**DATA PROVIDED:**
● ● ● ● ●

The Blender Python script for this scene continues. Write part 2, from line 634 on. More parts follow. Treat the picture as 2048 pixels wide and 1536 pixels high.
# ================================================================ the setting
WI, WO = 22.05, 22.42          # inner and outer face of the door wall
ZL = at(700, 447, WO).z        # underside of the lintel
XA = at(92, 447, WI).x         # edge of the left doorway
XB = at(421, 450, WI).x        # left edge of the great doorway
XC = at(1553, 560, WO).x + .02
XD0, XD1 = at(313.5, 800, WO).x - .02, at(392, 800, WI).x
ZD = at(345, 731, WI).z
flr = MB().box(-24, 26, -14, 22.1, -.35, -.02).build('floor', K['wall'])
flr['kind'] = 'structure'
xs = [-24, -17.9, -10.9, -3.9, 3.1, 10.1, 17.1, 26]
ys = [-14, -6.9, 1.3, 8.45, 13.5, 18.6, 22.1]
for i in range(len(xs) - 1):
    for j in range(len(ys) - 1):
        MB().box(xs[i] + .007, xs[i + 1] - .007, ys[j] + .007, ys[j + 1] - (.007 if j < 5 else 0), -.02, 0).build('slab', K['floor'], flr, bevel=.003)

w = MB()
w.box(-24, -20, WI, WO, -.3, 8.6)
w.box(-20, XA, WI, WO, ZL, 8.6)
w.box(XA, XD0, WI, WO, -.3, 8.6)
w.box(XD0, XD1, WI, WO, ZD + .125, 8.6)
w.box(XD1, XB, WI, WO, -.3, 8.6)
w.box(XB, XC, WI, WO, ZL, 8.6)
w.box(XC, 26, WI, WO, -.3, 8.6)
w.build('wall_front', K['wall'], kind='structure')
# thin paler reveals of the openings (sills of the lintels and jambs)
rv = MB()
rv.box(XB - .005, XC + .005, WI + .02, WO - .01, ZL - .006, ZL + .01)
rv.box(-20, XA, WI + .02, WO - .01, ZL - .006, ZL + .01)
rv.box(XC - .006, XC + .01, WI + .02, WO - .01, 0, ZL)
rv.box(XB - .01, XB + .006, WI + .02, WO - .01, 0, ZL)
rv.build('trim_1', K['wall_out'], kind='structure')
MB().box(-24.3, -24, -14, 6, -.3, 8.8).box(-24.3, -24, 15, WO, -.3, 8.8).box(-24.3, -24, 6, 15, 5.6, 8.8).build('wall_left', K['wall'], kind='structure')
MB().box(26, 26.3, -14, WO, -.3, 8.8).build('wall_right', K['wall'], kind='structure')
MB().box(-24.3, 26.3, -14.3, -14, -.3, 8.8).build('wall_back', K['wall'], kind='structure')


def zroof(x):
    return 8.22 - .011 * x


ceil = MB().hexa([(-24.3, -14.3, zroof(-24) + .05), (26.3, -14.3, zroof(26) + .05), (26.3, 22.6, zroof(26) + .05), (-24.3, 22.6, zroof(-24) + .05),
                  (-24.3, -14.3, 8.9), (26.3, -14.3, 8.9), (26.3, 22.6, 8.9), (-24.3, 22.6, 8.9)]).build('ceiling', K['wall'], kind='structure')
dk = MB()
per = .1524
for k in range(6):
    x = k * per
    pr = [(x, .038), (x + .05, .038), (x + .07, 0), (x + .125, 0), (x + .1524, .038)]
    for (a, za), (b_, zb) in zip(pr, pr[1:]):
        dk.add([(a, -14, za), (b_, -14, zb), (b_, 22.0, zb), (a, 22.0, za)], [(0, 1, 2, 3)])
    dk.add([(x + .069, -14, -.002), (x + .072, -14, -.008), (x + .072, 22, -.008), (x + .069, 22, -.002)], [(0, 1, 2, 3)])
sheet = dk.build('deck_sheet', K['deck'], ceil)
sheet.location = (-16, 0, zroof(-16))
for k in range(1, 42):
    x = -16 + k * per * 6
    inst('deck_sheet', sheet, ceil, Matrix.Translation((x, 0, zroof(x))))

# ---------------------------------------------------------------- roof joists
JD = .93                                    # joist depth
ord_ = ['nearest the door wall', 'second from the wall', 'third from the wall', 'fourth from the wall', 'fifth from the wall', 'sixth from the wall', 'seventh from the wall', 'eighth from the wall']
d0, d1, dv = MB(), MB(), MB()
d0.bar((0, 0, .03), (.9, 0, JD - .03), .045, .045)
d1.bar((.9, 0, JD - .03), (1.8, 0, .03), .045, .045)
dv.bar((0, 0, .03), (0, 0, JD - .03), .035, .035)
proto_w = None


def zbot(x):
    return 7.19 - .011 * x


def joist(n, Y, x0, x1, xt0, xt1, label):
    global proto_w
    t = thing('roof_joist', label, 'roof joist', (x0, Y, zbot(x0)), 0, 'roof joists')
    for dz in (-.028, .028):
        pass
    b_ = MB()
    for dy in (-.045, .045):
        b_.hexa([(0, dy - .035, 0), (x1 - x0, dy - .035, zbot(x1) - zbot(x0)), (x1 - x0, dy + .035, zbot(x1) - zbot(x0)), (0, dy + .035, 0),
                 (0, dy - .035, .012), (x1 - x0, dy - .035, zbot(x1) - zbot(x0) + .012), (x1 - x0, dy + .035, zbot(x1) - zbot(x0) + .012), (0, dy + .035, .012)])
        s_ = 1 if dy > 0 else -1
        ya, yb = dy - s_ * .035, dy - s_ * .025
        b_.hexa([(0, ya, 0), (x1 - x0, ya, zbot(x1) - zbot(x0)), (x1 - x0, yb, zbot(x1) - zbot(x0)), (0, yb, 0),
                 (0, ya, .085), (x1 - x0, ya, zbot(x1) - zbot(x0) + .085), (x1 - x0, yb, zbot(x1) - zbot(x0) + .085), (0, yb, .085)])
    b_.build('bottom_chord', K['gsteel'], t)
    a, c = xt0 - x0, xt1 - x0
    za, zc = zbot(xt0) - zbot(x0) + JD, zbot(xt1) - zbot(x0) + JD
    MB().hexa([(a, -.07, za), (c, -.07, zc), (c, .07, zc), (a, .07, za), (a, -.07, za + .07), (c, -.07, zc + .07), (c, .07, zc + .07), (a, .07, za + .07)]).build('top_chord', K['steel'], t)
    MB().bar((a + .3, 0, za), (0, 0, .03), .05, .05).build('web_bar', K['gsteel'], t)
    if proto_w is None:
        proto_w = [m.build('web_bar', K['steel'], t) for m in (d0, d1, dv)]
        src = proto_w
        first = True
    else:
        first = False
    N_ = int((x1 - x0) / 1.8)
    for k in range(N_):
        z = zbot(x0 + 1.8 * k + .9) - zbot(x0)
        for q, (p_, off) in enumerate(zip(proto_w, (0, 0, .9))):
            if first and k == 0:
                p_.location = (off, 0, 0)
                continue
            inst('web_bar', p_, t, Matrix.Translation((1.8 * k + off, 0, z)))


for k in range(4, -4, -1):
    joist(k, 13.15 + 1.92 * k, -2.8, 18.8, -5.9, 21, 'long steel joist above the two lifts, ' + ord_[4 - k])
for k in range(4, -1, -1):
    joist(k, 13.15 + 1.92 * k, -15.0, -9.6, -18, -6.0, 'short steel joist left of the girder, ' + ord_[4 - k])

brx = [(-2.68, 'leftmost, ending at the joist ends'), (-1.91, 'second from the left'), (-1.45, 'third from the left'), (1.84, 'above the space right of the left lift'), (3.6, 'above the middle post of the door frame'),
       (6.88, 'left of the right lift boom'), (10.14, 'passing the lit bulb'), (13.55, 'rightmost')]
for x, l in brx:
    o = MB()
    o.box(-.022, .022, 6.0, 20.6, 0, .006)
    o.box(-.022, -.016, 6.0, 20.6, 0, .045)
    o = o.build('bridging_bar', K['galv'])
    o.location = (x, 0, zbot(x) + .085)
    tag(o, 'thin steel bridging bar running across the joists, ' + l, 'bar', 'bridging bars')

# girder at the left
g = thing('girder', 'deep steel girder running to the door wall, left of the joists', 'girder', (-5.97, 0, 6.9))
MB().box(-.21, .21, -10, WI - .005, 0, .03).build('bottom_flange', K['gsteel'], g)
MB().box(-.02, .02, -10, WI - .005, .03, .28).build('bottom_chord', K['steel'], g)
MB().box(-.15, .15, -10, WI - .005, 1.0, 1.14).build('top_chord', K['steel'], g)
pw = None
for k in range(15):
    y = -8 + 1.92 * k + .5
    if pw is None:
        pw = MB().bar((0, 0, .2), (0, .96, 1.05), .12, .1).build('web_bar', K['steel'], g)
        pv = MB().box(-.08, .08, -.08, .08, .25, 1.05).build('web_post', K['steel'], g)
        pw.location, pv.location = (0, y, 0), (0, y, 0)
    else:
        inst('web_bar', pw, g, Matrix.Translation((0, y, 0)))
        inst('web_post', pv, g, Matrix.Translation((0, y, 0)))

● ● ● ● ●

**SHORT EXERCISE:**
Please print the material above exactly as it appears, from its first line through the line containing "MB().box(xs[i] + .007, xs[i", inclusive, and stop there.

**OUTPUT OF THE EXERCISE:**
The Blender Python script for this scene continues. Write part 2, from line 634 on. More parts follow. Treat the picture as 2048 pixels wide and 1536 pixels high.
# ================================================================ the setting
WI, WO = 22.05, 22.42          # inner and outer face of the door wall
ZL = at(700, 447, WO).z        # underside of the lintel
XA = at(92, 447, WI).x         # edge of the left doorway
XB = at(421, 450, WI).x        # left edge of the great doorway
XC = at(1553, 560, WO).x + .02
XD0, XD1 = at(313.5, 800, WO).x - .02, at(392, 800, WI).x
ZD = at(345, 731, WI).z
flr = MB().box(-24, 26, -14, 22.1, -.35, -.02).build('floor', K['wall'])
flr['kind'] = 'structure'
xs = [-24, -17.9, -10.9, -3.9, 3.1, 10.1, 17.1, 26]
ys = [-14, -6.9, 1.3, 8.45, 13.5, 18.6, 22.1]
for i in range(len(xs) - 1):
    for j in range(len(ys) - 1):
        MB().box(xs[i] + .007, xs[i + 1] - .007, ys[j] + .007, ys[j + 1] - (.007 if j < 5 else 0), -.02, 0).build('slab', K['floor'], flr, bevel=.003)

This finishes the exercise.